Dass das Papier der drei Parteien bestehende Differenzen überspielt, ist nicht anders zu erwarten. Gravierender ist es, dass das Papier die außenpolitische Herausforderung durch autoritäre Staaten und Diktaturen wie Russland und China nur verhalten anspricht. Diesbezüglich spricht das Papier lediglich von einem „Systemwettbewerb“. Dass es nicht nur um einen Wettbewerb, sondern auch um Konflikt geht, deutet der Text nur vage an, wenn er von der notwendigen Abwehr von „Desinformation, Fake-News-Kampagnen, Propaganda sowie Manipulationen aus dem In- und Ausland“ spricht.
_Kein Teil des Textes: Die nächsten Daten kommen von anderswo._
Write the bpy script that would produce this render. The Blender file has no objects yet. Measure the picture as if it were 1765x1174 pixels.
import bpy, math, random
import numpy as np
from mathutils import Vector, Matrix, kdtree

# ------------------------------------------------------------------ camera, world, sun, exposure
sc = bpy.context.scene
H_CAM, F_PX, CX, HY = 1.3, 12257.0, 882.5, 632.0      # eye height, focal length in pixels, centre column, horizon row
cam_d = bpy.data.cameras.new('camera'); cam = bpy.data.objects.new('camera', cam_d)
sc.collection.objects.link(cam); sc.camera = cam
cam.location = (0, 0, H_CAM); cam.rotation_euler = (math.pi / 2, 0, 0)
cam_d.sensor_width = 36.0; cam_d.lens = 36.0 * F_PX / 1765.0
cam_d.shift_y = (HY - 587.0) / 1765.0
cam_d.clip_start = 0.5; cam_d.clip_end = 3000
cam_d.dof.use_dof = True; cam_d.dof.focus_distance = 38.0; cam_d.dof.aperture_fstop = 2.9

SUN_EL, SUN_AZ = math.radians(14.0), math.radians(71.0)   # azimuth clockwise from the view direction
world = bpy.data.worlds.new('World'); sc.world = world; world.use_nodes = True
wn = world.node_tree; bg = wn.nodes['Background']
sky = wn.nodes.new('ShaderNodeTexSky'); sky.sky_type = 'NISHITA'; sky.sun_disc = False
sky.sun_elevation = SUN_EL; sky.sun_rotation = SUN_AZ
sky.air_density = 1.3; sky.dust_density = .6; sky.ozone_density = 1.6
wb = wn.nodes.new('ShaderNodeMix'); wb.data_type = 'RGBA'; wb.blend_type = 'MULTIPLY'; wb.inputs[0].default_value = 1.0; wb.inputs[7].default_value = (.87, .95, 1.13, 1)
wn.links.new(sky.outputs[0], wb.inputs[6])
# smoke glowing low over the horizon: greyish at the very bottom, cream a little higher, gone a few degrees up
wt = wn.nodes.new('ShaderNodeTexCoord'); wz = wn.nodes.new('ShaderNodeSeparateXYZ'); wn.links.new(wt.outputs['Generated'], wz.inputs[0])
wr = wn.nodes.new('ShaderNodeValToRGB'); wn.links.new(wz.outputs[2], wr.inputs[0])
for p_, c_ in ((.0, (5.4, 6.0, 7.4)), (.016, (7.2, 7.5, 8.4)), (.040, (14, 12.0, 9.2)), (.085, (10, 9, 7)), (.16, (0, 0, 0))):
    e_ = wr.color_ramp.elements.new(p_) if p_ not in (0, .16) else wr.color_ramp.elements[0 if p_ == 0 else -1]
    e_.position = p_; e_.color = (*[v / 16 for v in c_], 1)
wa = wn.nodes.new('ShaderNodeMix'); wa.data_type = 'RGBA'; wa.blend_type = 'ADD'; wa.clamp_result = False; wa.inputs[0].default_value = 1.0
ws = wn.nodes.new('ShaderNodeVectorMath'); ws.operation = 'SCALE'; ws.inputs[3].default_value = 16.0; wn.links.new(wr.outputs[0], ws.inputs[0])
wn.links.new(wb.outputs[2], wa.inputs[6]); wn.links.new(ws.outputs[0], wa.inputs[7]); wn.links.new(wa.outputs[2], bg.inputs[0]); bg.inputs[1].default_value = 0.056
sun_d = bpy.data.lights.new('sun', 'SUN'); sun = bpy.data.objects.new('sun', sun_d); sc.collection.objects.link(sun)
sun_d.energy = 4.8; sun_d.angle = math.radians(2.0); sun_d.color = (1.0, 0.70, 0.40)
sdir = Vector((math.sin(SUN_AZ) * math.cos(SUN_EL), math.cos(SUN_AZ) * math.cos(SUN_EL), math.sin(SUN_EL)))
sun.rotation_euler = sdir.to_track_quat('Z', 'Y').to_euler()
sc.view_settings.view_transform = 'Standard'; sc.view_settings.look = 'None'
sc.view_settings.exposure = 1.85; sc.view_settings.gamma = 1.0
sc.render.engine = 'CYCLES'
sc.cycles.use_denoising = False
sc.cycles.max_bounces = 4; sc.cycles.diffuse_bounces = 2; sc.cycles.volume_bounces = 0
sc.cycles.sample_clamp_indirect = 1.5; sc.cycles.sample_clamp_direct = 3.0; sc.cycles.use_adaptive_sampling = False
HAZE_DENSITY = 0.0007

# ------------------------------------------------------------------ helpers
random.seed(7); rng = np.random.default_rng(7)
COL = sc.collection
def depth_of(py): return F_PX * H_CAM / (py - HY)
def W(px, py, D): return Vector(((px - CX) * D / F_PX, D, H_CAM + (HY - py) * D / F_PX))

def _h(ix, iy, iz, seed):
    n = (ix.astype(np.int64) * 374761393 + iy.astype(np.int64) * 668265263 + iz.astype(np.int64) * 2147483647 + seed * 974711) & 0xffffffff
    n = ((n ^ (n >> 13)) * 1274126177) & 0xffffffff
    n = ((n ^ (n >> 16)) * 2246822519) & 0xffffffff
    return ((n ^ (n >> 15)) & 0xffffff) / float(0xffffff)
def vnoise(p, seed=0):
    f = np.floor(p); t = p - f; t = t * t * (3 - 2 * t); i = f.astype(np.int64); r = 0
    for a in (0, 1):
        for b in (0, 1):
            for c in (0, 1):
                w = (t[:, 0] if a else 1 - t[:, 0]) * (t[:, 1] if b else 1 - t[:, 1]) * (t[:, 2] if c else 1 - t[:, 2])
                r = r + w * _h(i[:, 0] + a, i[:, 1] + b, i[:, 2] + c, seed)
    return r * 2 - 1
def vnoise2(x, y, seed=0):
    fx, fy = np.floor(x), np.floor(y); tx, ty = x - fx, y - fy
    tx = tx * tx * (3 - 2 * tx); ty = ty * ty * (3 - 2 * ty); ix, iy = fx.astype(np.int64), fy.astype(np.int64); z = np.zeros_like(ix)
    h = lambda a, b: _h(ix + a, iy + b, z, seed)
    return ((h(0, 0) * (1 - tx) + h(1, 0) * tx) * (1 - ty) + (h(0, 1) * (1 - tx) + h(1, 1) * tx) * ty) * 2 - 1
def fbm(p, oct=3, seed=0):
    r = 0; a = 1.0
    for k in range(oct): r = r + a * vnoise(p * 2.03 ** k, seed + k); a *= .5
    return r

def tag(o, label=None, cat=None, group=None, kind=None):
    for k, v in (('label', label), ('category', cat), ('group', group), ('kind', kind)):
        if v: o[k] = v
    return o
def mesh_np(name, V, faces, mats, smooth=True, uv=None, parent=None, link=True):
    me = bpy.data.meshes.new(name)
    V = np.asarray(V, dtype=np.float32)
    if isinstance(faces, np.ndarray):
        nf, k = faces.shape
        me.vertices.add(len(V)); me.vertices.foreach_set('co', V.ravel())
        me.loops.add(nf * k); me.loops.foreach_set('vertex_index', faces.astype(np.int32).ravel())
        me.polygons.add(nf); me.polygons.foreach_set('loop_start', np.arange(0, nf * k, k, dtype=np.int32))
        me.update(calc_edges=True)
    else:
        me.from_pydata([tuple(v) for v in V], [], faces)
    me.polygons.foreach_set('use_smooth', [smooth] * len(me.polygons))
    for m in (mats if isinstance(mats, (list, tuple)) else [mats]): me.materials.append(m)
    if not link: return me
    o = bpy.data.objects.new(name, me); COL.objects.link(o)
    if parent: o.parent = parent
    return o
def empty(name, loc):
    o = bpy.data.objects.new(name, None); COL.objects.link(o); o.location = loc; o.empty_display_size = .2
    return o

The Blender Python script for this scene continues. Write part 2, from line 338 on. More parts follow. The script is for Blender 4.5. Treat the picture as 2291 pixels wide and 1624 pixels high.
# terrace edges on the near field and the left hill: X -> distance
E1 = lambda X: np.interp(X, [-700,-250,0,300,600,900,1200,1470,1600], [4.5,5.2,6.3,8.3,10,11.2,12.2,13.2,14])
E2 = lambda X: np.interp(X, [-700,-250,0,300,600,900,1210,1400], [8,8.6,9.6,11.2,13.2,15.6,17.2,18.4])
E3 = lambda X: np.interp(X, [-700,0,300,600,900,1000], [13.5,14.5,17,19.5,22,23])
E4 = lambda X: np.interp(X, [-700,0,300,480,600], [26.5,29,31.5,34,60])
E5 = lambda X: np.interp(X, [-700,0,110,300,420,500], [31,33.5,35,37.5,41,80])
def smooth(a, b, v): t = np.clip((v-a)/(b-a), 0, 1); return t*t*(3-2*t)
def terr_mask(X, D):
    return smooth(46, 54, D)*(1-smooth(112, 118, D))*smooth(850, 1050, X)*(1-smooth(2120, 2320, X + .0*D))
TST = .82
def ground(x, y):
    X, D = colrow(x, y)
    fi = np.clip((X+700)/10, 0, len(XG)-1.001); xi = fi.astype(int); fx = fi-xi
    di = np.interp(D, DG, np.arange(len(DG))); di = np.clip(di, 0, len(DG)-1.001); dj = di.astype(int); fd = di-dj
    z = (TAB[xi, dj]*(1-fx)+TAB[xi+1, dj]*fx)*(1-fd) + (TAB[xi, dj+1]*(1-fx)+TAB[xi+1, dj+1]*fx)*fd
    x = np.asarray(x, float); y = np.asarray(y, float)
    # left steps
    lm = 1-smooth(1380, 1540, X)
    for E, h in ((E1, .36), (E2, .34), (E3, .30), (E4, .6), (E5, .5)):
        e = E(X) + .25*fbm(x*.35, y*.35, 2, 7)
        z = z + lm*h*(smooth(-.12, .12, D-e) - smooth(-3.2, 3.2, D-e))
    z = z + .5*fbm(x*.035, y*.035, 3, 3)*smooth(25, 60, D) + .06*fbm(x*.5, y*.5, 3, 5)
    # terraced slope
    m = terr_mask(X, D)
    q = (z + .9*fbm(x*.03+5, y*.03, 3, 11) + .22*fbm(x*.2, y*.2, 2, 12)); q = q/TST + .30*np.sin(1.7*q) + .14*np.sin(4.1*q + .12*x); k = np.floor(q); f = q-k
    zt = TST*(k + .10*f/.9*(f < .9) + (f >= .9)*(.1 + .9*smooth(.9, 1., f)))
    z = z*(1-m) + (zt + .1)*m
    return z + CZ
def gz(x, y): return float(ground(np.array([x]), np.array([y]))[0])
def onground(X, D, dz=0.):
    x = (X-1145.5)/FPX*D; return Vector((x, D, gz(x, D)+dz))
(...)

Kein Wort hingegen davon, dass wir es in Europa mit einer fortgesetzten völkerrechtswidrigen Annexion der Krim durch Russland und einem nicht erklärten Kriegszustand zwischen Moskau und Kiew in Donezk und Luhansk zu tun haben. Auch die sich deutlich abzeichnende Fähigkeit und Bereitschaft Russlands, Gas als Erpressungsmittel gegenüber der Ukraine und Europa einzusetzen, spiegelt sich in dem Sondierungspapier nicht wider. Ein Sondierungspapier ist nicht dazu da, jedes Problem zu beschreiben. Sein eigentliches Manko besteht darin, dass es der schwierigen – man kann auch sagen – dramatischen Lage der internationalen Politik in seinem gesamten Problemaufriss nicht gerecht wird. Es suggeriert – ganz im Gegensatz zu seiner „Aufbruch“-Rhetorik – die Möglichkeit des Weiter-so.